(Goal):
Reproduce the listing below in full and without alteration, apart from its pictures.

(Provided data):
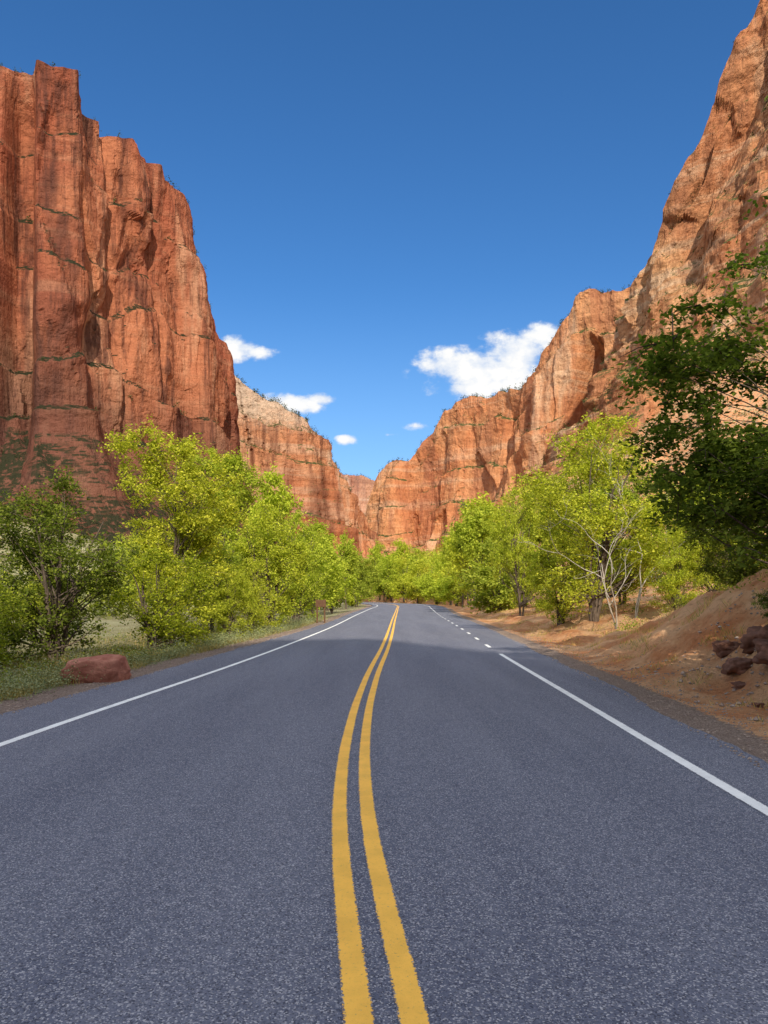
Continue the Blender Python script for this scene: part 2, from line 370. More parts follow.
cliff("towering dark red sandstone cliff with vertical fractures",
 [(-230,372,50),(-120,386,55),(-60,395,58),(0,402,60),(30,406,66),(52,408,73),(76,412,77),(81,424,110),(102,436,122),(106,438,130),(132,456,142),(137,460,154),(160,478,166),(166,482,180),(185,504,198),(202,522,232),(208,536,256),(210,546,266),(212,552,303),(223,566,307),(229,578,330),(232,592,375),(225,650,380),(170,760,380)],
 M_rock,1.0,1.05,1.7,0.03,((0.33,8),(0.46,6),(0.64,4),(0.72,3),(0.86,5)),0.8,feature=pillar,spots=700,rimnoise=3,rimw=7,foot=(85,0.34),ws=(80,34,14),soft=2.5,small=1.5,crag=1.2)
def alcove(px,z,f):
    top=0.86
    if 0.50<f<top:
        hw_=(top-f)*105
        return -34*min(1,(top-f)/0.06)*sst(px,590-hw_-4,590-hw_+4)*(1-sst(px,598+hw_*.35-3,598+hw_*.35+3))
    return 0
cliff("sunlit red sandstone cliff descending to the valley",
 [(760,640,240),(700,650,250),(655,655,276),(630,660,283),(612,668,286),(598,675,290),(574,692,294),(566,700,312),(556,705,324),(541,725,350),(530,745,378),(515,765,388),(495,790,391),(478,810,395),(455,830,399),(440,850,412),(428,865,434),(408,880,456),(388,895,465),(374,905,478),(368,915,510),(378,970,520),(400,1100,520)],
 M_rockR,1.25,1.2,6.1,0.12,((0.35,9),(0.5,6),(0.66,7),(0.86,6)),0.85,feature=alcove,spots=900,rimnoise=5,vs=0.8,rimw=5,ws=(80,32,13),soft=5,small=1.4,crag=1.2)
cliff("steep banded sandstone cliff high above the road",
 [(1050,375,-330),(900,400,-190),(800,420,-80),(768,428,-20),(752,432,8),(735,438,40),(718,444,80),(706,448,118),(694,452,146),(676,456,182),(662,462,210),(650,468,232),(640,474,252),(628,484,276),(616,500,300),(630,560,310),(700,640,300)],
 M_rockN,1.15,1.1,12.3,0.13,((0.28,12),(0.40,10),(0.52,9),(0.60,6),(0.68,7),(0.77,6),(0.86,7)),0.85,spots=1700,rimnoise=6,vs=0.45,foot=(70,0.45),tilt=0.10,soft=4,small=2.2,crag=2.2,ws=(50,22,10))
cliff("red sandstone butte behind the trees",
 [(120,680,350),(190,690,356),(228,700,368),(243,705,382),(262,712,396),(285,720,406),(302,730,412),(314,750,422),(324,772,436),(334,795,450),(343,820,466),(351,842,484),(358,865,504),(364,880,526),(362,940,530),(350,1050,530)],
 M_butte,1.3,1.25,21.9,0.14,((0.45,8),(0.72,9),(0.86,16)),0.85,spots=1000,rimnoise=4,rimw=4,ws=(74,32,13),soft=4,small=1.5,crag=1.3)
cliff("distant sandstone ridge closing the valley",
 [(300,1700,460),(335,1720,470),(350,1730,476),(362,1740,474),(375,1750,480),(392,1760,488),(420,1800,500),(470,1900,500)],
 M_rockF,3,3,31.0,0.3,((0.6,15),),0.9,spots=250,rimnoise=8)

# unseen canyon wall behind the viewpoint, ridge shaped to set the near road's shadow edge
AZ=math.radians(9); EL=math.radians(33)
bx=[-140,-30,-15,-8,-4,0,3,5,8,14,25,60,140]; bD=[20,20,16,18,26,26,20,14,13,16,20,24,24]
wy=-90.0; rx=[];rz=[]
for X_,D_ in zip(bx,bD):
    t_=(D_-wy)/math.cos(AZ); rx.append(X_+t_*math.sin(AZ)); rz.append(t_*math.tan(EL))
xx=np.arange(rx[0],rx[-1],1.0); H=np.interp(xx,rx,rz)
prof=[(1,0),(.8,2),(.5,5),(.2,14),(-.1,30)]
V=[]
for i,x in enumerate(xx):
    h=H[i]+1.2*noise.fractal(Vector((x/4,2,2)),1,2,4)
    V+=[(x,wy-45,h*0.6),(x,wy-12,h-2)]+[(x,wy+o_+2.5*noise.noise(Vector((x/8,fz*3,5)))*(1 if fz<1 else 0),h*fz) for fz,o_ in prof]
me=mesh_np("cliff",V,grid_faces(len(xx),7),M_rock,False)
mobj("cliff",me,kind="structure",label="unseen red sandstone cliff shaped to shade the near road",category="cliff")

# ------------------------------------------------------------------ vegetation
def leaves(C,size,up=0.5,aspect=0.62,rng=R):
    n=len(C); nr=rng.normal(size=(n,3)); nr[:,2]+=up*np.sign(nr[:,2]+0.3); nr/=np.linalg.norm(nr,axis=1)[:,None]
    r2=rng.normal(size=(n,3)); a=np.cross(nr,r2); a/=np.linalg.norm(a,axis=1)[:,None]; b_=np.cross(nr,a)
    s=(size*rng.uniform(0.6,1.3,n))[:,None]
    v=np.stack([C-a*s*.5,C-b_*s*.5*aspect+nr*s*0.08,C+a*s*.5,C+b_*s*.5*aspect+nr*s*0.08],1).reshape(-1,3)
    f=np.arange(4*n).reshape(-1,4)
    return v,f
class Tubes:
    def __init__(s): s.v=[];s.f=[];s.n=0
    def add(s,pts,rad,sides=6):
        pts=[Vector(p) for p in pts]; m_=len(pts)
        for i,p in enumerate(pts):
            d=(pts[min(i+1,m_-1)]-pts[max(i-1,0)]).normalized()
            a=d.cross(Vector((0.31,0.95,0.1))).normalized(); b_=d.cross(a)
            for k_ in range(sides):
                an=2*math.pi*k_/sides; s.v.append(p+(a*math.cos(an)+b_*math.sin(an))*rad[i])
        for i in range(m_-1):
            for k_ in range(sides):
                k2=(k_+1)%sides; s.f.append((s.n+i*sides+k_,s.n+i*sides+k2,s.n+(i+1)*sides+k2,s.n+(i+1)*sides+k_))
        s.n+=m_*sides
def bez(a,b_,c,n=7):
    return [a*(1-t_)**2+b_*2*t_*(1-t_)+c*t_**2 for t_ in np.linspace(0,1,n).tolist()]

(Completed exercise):
Continue the Blender Python script for this scene: part 2, from line 370. More parts follow.
cliff("towering dark red sandstone cliff with vertical fractures",
 [(-230,372,50),(-120,386,55),(-60,395,58),(0,402,60),(30,406,66),(52,408,73),(76,412,77),(81,424,110),(102,436,122),(106,438,130),(132,456,142),(137,460,154),(160,478,166),(166,482,180),(185,504,198),(202,522,232),(208,536,256),(210,546,266),(212,552,303),(223,566,307),(229,578,330),(232,592,375),(225,650,380),(170,760,380)],
 M_rock,1.0,1.05,1.7,0.03,((0.33,8),(0.46,6),(0.64,4),(0.72,3),(0.86,5)),0.8,feature=pillar,spots=700,rimnoise=3,rimw=7,foot=(85,0.34),ws=(80,34,14),soft=2.5,small=1.5,crag=1.2)
def alcove(px,z,f):
    top=0.86
    if 0.50<f<top:
        hw_=(top-f)*105
        return -34*min(1,(top-f)/0.06)*sst(px,590-hw_-4,590-hw_+4)*(1-sst(px,598+hw_*.35-3,598+hw_*.35+3))
    return 0
cliff("sunlit red sandstone cliff descending to the valley",
 [(760,640,240),(700,650,250),(655,655,276),(630,660,283),(612,668,286),(598,675,290),(574,692,294),(566,700,312),(556,705,324),(541,725,350),(530,745,378),(515,765,388),(495,790,391),(478,810,395),(455,830,399),(440,850,412),(428,865,434),(408,880,456),(388,895,465),(374,905,478),(368,915,510),(378,970,520),(400,1100,520)],
 M_rockR,1.25,1.2,6.1,0.12,((0.35,9),(0.5,6),(0.66,7),(0.86,6)),0.85,feature=alcove,spots=900,rimnoise=5,vs=0.8,rimw=5,ws=(80,32,13),soft=5,small=1.4,crag=1.2)
cliff("steep banded sandstone cliff high above the road",
 [(1050,375,-330),(900,400,-190),(800,420,-80),(768,428,-20),(752,432,8),(735,438,40),(718,444,80),(706,448,118),(694,452,146),(676,456,182),(662,462,210),(650,468,232),(640,474,252),(628,484,276),(616,500,300),(630,560,310),(700,640,300)],
 M_rockN,1.15,1.1,12.3,0.13,((0.28,12),(0.40,10),(0.52,9),(0.60,6),(0.68,7),(0.77,6),(0.86,7)),0.85,spots=1700,rimnoise=6,vs=0.45,foot=(70,0.45),tilt=0.10,soft=4,small=2.2,crag=2.2,ws=(50,22,10))
cliff("red sandstone butte behind the trees",
 [(120,680,350),(190,690,356),(228,700,368),(243,705,382),(262,712,396),(285,720,406),(302,730,412),(314,750,422),(324,772,436),(334,795,450),(343,820,466),(351,842,484),(358,865,504),(364,880,526),(362,940,530),(350,1050,530)],
 M_butte,1.3,1.25,21.9,0.14,((0.45,8),(0.72,9),(0.86,16)),0.85,spots=1000,rimnoise=4,rimw=4,ws=(74,32,13),soft=4,small=1.5,crag=1.3)
cliff("distant sandstone ridge closing the valley",
 [(300,1700,460),(335,1720,470),(350,1730,476),(362,1740,474),(375,1750,480),(392,1760,488),(420,1800,500),(470,1900,500)],
 M_rockF,3,3,31.0,0.3,((0.6,15),),0.9,spots=250,rimnoise=8)

# unseen canyon wall behind the viewpoint, ridge shaped to set the near road's shadow edge
AZ=math.radians(9); EL=math.radians(33)
bx=[-140,-30,-15,-8,-4,0,3,5,8,14,25,60,140]; bD=[20,20,16,18,26,26,20,14,13,16,20,24,24]
wy=-90.0; rx=[];rz=[]
for X_,D_ in zip(bx,bD):
    t_=(D_-wy)/math.cos(AZ); rx.append(X_+t_*math.sin(AZ)); rz.append(t_*math.tan(EL))
xx=np.arange(rx[0],rx[-1],1.0); H=np.interp(xx,rx,rz)
prof=[(1,0),(.8,2),(.5,5),(.2,14),(-.1,30)]
V=[]
for i,x in enumerate(xx):
    h=H[i]+1.2*noise.fractal(Vector((x/4,2,2)),1,2,4)
    V+=[(x,wy-45,h*0.6),(x,wy-12,h-2)]+[(x,wy+o_+2.5*noise.noise(Vector((x/8,fz*3,5)))*(1 if fz<1 else 0),h*fz) for fz,o_ in prof]
me=mesh_np("cliff",V,grid_faces(len(xx),7),M_rock,False)
mobj("cliff",me,kind="structure",label="unseen red sandstone cliff shaped to shade the near road",category="cliff")

# ------------------------------------------------------------------ vegetation
def leaves(C,size,up=0.5,aspect=0.62,rng=R):
    n=len(C); nr=rng.normal(size=(n,3)); nr[:,2]+=up*np.sign(nr[:,2]+0.3); nr/=np.linalg.norm(nr,axis=1)[:,None]
    r2=rng.normal(size=(n,3)); a=np.cross(nr,r2); a/=np.linalg.norm(a,axis=1)[:,None]; b_=np.cross(nr,a)
    s=(size*rng.uniform(0.6,1.3,n))[:,None]
    v=np.stack([C-a*s*.5,C-b_*s*.5*aspect+nr*s*0.08,C+a*s*.5,C+b_*s*.5*aspect+nr*s*0.08],1).reshape(-1,3)
    f=np.arange(4*n).reshape(-1,4)
    return v,f
class Tubes:
    def __init__(s): s.v=[];s.f=[];s.n=0
    def add(s,pts,rad,sides=6):
        pts=[Vector(p) for p in pts]; m_=len(pts)
        for i,p in enumerate(pts):
            d=(pts[min(i+1,m_-1)]-pts[max(i-1,0)]).normalized()
            a=d.cross(Vector((0.31,0.95,0.1))).normalized(); b_=d.cross(a)
            for k_ in range(sides):
                an=2*math.pi*k_/sides; s.v.append(p+(a*math.cos(an)+b_*math.sin(an))*rad[i])
        for i in range(m_-1):
            for k_ in range(sides):
                k2=(k_+1)%sides; s.f.append((s.n+i*sides+k_,s.n+i*sides+k2,s.n+(i+1)*sides+k2,s.n+(i+1)*sides+k_))
        s.n+=m_*sides
def bez(a,b_,c,n=7):
    return [a*(1-t_)**2+b_*2*t_*(1-t_)+c*t_**2 for t_ in np.linspace(0,1,n).tolist()]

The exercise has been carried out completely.